** START Data extract **

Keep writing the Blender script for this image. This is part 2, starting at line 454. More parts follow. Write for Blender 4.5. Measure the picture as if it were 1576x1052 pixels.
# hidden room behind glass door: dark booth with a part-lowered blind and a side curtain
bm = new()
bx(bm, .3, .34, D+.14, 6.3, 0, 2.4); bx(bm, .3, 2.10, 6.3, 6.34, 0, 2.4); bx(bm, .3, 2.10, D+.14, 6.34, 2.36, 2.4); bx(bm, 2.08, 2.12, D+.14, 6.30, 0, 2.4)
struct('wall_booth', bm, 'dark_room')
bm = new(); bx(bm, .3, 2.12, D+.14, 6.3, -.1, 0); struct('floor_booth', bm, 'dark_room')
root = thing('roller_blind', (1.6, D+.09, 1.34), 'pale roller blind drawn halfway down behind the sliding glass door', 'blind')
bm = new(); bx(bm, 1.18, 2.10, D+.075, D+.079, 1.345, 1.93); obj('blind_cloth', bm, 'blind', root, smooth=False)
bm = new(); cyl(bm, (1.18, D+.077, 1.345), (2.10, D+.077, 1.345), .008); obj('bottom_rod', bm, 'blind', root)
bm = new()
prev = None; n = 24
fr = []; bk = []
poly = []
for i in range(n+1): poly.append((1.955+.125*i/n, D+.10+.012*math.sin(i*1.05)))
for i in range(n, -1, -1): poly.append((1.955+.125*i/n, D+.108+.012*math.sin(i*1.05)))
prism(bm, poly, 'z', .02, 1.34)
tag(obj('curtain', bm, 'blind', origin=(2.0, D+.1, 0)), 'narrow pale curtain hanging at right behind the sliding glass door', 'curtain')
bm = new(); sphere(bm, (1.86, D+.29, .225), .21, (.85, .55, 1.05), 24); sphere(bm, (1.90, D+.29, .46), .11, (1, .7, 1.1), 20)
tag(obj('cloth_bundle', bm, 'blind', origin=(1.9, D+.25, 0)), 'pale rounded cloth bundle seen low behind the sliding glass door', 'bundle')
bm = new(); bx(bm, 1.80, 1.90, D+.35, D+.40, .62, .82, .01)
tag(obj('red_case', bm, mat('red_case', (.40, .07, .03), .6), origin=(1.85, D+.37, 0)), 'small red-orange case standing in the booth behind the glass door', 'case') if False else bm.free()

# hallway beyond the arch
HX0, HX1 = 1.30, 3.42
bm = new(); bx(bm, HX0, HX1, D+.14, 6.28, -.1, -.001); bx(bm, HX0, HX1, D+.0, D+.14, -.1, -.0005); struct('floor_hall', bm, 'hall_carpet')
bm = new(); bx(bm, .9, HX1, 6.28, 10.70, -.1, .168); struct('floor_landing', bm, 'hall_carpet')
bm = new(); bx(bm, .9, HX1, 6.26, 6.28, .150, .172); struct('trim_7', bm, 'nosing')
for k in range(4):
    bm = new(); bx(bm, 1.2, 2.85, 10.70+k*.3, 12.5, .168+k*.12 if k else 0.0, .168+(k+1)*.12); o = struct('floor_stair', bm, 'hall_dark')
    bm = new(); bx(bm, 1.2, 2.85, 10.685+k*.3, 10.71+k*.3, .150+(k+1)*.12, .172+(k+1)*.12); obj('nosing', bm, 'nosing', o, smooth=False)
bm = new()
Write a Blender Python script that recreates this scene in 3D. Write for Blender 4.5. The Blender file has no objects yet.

** END Data extract **

## Request
Where a line in the entries holds "False", copy that line.

## Exercise response
bm = new(); bx(bm, 1.18, 2.10, D+.075, D+.079, 1.345, 1.93); obj('blind_cloth', bm, 'blind', root, smooth=False)
tag(obj('red_case', bm, mat('red_case', (.40, .07, .03), .6), origin=(1.85, D+.37, 0)), 'small red-orange case standing in the booth behind the glass door', 'case') if False else bm.free()
    bm = new(); bx(bm, 1.2, 2.85, 10.685+k*.3, 10.71+k*.3, .150+(k+1)*.12, .172+(k+1)*.12); obj('nosing', bm, 'nosing', o, smooth=False)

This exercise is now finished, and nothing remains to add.